Ao invés de desempenharem o verdadeiro papel reservado institucionalmente a deputados e senadores, o que vemos são homens com milhares e até milhões de votos fazendo o papel de corretores, de intermediadores na busca por verbas federais, circulando pelos ministérios acompanhados por caravanas de prefeitos e vereadores de ternos e gravatas multiformes e multicoloridas.
E, óbvio, o governo também gosta disso, pois é a melhor maneira de formar e manter suas bases e suas tropas de choque. Compor a base é privilégio dos mais discretos, que dispõem de um moderado poder liberatório de verbas. Mas compor a tropa de choque não é para qualquer um. É o auge. Seu integrante tem que ser assumido, combativo, e deve defender o governo contra qualquer investida daqueles que pretendam “desestabilizá-lo” ou “comprometer a governabilidade”, jargões também cunhados e usados “ad nauseam” na época do regime militar.
O deputado carioca Roberto Jéferson é pós-graduado na matéria: era o chefe da tropa de choque do governo Collor e agora foi cooptado pelo governo Lula, em razão de suas qualidades curriculares. É um dos parlamentares que desfilam com maior desenvoltura pelo Palácio do Planalto. Jéferson e Sarney são daqueles assumidos e por enquanto só não assinam cheques. O currículo do integrante da tropa de choque deve comprovar experiência em barrar CPI’s, requisito básico para ser admitido ao seleto grupo. Outro requisito exigido é o de saber assinar requerimentos e depois, se necessário, “retirar a assinatura”, um neologismo desconhecido no mundo jurídico, mas que funciona bem no Congresso Nacional (do Brasil).
E o sistema é tão eficaz que até o PT – quem diria ? – está gostando e usufruindo dessa “estratégia militar”, filha da tão combatida revolução de 64, a ponto de dominar, hoje, quase 80% do Congresso Nacional.
Já é hora de eliminar esse pedágio federal e seria bom que os prefeitos defendessem com mais entusiasmo o fim desse centralismo típico de ditaduras.

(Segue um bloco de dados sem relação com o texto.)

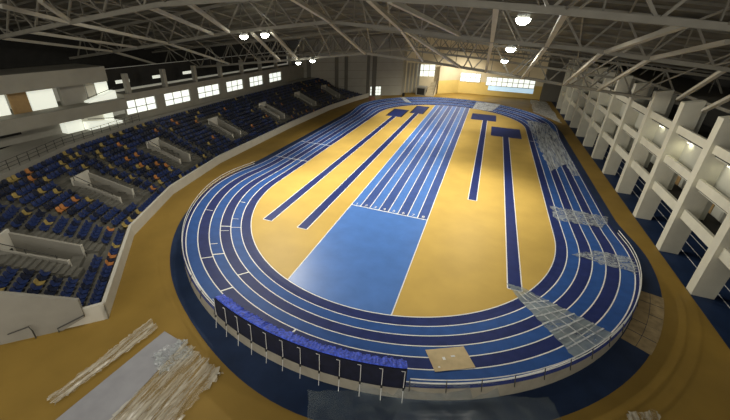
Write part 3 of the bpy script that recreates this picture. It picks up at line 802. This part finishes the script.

Basta uma reforma constitucional dividindo atribuições e conseqüentemente redividindo o bolo tributário. Não é tarefa difícil. Os Estados e Municípios estão preparados para isso. Suas estruturas administrativas são suficientes para gerir maiores recursos e assim haveria significativa economia com a desativação de grande parte da obesa, fragmentada e inepta estrutura federal. Tive a oportunidade de exercer o cargo de secretário de Administração de um município com já mais de 300 mil habitantes (Cascavel-PR), com arrecadação mensal em torno de R$ 15 milhões, acumulado com as funções de ordenador de despesas e presidente da Comissão de Licitações. E posso afirmar que não haveria muita diferença entre administrar o atual orçamento, ou o dobro dele, ou até mais do que o dobro. Seriam necessários pequenos ajustes administrativos e com certeza o dinheiro seria muito mais zelosamente aplicado, sobretudo estando nas mãos de prefeitos honestos. Seria uma decisão sobretudo democrática, porque permitiria o surgimento espontâneo de novas lideranças, na medida em que aplicassem correta e honestamente os recursos públicos, de acordo com a real vontade da população. Com os atuais critérios o que existe é terreno fértil para o surgimento de pseudo-líderes, verdadeiros príncipes da administração federal, donos do segredo do cofre, o que permite o surgimento de lideranças hidropônicas, sem raízes de verdade.
É chegada a hora de rever essa divisão tributária, que, de quebra, além de dar maior transparência e eficácia na aplicação do dinheiro público, faria com que os deputados e senadores retomassem suas verdadeiras funções no Congresso Nacional, para as quais foram eleitos, abandonando as tarefas de corretagem e intermediação de verbas públicas que foram geradas e nunca deveriam ter saído dos municípios.
José Alberto Dietrich é advogado em Cascavel-PR.